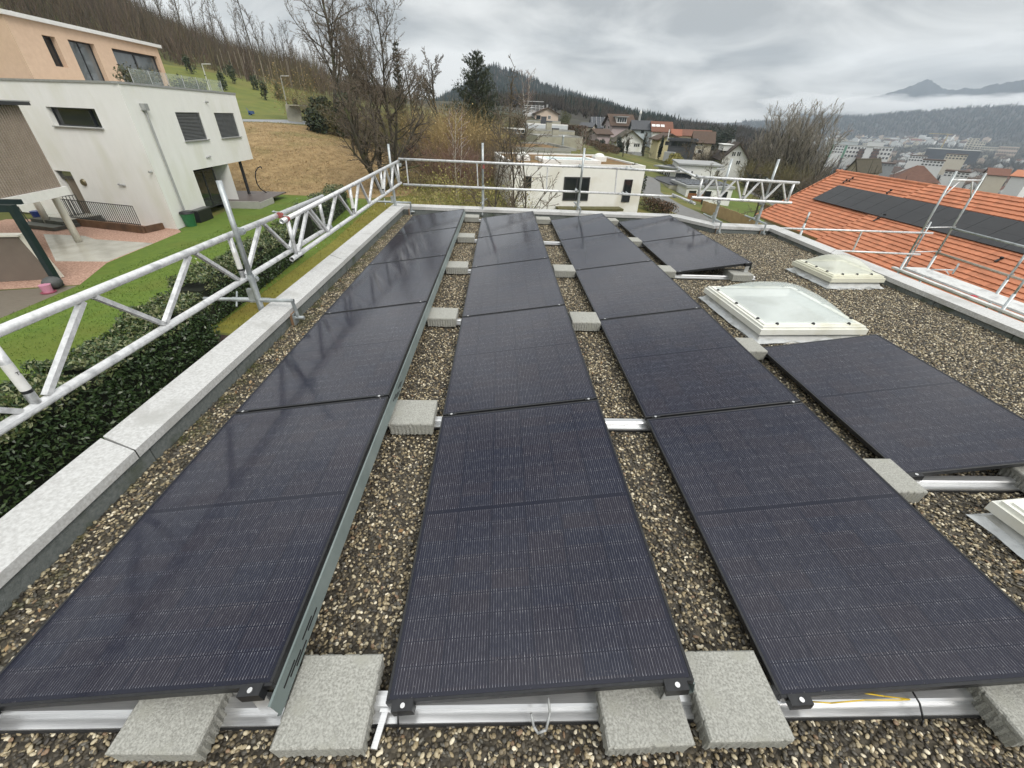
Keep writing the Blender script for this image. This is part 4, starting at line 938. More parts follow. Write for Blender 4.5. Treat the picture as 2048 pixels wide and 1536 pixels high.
for F, u, z in ((FR,6.31,2.12), (FL,.05+.1,-.73)):
    b = MB(); b.tube(F.pt(u,z,0), F.pt(u,z,.14), .05, n=8); b.build('spout', M_sheet, nh)
# peach upper storey set back from the terrace edge
F5 = Fac((Bc[0]-5, Bc[1]), (Bc[0]-5+dR.x*10, Bc[1]+dR.y*10)); PB = HT-.1
s0_, s1_ = F5.px(67,154)[0], F5.px(326,130)[0]; Pp = F5.pt(s0_,0); LP = s1_-s0_
FP = Fac(xy(Pp), xy(Pp+dR*LP)); FPL = Fac(xy(Pp), xy(Pp+dL*12)); PT = (FP.px(320,93)[1]+FP.px(12,30)[1])/2-.05
ztw = FP.px(212,98)[1]
h1 = (FP.px(97,100)[0], FP.px(121,100)[0], FP.px(125,134)[1], FP.px(98,72)[1]); h2 = (FP.px(153,110)[0]-.15, FP.px(203,125)[0], PB+.02, FP.px(165,84)[1]); h3 = (FP.px(232,120)[0], LP-.35, PB+.02, FP.px(265,104)[1])
b = MB(); holed(b, FP, 0, LP, PB, PT, [h1,h2,h3], .28); holed(b, FPL, 0, 11, PB, PT, [], .1); b.poly(FP.pt(LP,h3[3]), FP.pt(LP,h3[3],-6), FP.pt(LP,PT,-6), FP.pt(LP,PT)); b.obox(FP.pt(LP-.16,(PB+h3[3])/2,-.25), FP.d*.12, FP.n*.1, V((0,0,(h3[3]-PB)/2))); b.build('upper_wall', M_peach, nh)
window(nh, FP, h1, .24, split=1, label='narrow upper window'); window(nh, FP, h2, .24, split=2, glass=mat('bright_glass', (.10,.115,.12), (.16,.175,.18), scale=.8, rough=.02, spec=1), label='double glass terrace door'); window(nh, FP, h3, .20, split=2, fw=.12, glass=mat('bright_glass', (.1,.1,.1)), label='wide glazed terrace corner')
b = MB(); b.poly(FP.pt(LP-.2,PB,-.2), FP.pt(LP-.2,PB,-6), FP.pt(LP-.2,h3[3],-6), FP.pt(LP-.2,h3[3],-.2)); b.build('side_pane', M_glass, nh)
b = MB(); e = .16; q = [FP.pt(-.16,0,e), FP.pt(LP+.25,0,e), FP.pt(LP+.25,0,-6.5), FPL.pt(11,0,-6.0), FPL.pt(11,0,e)]
b.prism([xy(p) for p in q], PT, PT+.16); b.build('flat_roof', M_white2, nh)
b = MB(); P = FP.pt(2.35,PT,-1.5); b.tube(P, P+V((0,0,.42)), .08, n=10); b.build('vent_pipe', M_white2, nh)
b = MB(); P = FP.pt(.9,PT,-1.2); pts = [P+V((0,0,.15)), P+V((0,0,.62)), P+V((-.10,0,.78)), P+V((-.28,0,.82)), P+V((-.40,0,.70))]; b.path(pts, .06, 10); b.build('bent_vent_pipe', M_white2, nh, smooth=True)
gm = bpy.data.materials.new('balustrade_glass'); gm.use_nodes = True; p_ = gm.node_tree.nodes['Principled BSDF']; p_.inputs['Base Color'].default_value = (.72,.80,.76,1); p_.inputs['Alpha'].default_value = .13; p_.inputs['Roughness'].default_value = .04
b0 = FR.px(82,135); FB = Fac(xy(FR.pt(0,0,-.45)), xy(FR.pt(10,0,-.45))); cuts = [1.7+k*(9.55-1.7)/6 for k in range(7)]; bz = HT+.06
for u0, u1 in zip(cuts[:-1], cuts[1:]):
    b = MB(); b.obox(FB.pt((u0+u1)/2, bz+.30), FB.d*((u1-u0)/2-.02), FB.n*.006, V((0,0,.28))); b.build('glass_panel', gm, nh)
for u in cuts:
    b = MB(); b.tube(FB.pt(u,bz-.05), FB.pt(u,bz+.58), .018, n=8); b.build('balustrade_post', M_sheet, nh)
b = MB(); b.tube(FR.pt(8.8,G0,-.35), FR.pt(8.8,OB,-.35), .09, n=12); b.build('column', M_dark, nh)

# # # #

Repeat all of the data above word for word, minus the pictures.

Keep writing the Blender script for this image. This is part 4, starting at line 938. More parts follow. Write for Blender 4.5. Treat the picture as 2048 pixels wide and 1536 pixels high.
for F, u, z in ((FR,6.31,2.12), (FL,.05+.1,-.73)):
    b = MB(); b.tube(F.pt(u,z,0), F.pt(u,z,.14), .05, n=8); b.build('spout', M_sheet, nh)
# peach upper storey set back from the terrace edge
F5 = Fac((Bc[0]-5, Bc[1]), (Bc[0]-5+dR.x*10, Bc[1]+dR.y*10)); PB = HT-.1
s0_, s1_ = F5.px(67,154)[0], F5.px(326,130)[0]; Pp = F5.pt(s0_,0); LP = s1_-s0_
FP = Fac(xy(Pp), xy(Pp+dR*LP)); FPL = Fac(xy(Pp), xy(Pp+dL*12)); PT = (FP.px(320,93)[1]+FP.px(12,30)[1])/2-.05
ztw = FP.px(212,98)[1]
h1 = (FP.px(97,100)[0], FP.px(121,100)[0], FP.px(125,134)[1], FP.px(98,72)[1]); h2 = (FP.px(153,110)[0]-.15, FP.px(203,125)[0], PB+.02, FP.px(165,84)[1]); h3 = (FP.px(232,120)[0], LP-.35, PB+.02, FP.px(265,104)[1])
b = MB(); holed(b, FP, 0, LP, PB, PT, [h1,h2,h3], .28); holed(b, FPL, 0, 11, PB, PT, [], .1); b.poly(FP.pt(LP,h3[3]), FP.pt(LP,h3[3],-6), FP.pt(LP,PT,-6), FP.pt(LP,PT)); b.obox(FP.pt(LP-.16,(PB+h3[3])/2,-.25), FP.d*.12, FP.n*.1, V((0,0,(h3[3]-PB)/2))); b.build('upper_wall', M_peach, nh)
window(nh, FP, h1, .24, split=1, label='narrow upper window'); window(nh, FP, h2, .24, split=2, glass=mat('bright_glass', (.10,.115,.12), (.16,.175,.18), scale=.8, rough=.02, spec=1), label='double glass terrace door'); window(nh, FP, h3, .20, split=2, fw=.12, glass=mat('bright_glass', (.1,.1,.1)), label='wide glazed terrace corner')
b = MB(); b.poly(FP.pt(LP-.2,PB,-.2), FP.pt(LP-.2,PB,-6), FP.pt(LP-.2,h3[3],-6), FP.pt(LP-.2,h3[3],-.2)); b.build('side_pane', M_glass, nh)
b = MB(); e = .16; q = [FP.pt(-.16,0,e), FP.pt(LP+.25,0,e), FP.pt(LP+.25,0,-6.5), FPL.pt(11,0,-6.0), FPL.pt(11,0,e)]
b.prism([xy(p) for p in q], PT, PT+.16); b.build('flat_roof', M_white2, nh)
b = MB(); P = FP.pt(2.35,PT,-1.5); b.tube(P, P+V((0,0,.42)), .08, n=10); b.build('vent_pipe', M_white2, nh)
b = MB(); P = FP.pt(.9,PT,-1.2); pts = [P+V((0,0,.15)), P+V((0,0,.62)), P+V((-.10,0,.78)), P+V((-.28,0,.82)), P+V((-.40,0,.70))]; b.path(pts, .06, 10); b.build('bent_vent_pipe', M_white2, nh, smooth=True)
gm = bpy.data.materials.new('balustrade_glass'); gm.use_nodes = True; p_ = gm.node_tree.nodes['Principled BSDF']; p_.inputs['Base Color'].default_value = (.72,.80,.76,1); p_.inputs['Alpha'].default_value = .13; p_.inputs['Roughness'].default_value = .04
b0 = FR.px(82,135); FB = Fac(xy(FR.pt(0,0,-.45)), xy(FR.pt(10,0,-.45))); cuts = [1.7+k*(9.55-1.7)/6 for k in range(7)]; bz = HT+.06
for u0, u1 in zip(cuts[:-1], cuts[1:]):
    b = MB(); b.obox(FB.pt((u0+u1)/2, bz+.30), FB.d*((u1-u0)/2-.02), FB.n*.006, V((0,0,.28))); b.build('glass_panel', gm, nh)
for u in cuts:
    b = MB(); b.tube(FB.pt(u,bz-.05), FB.pt(u,bz+.58), .018, n=8); b.build('balustrade_post', M_sheet, nh)
b = MB(); b.tube(FR.pt(8.8,G0,-.35), FR.pt(8.8,OB,-.35), .09, n=12); b.build('column', M_dark, nh)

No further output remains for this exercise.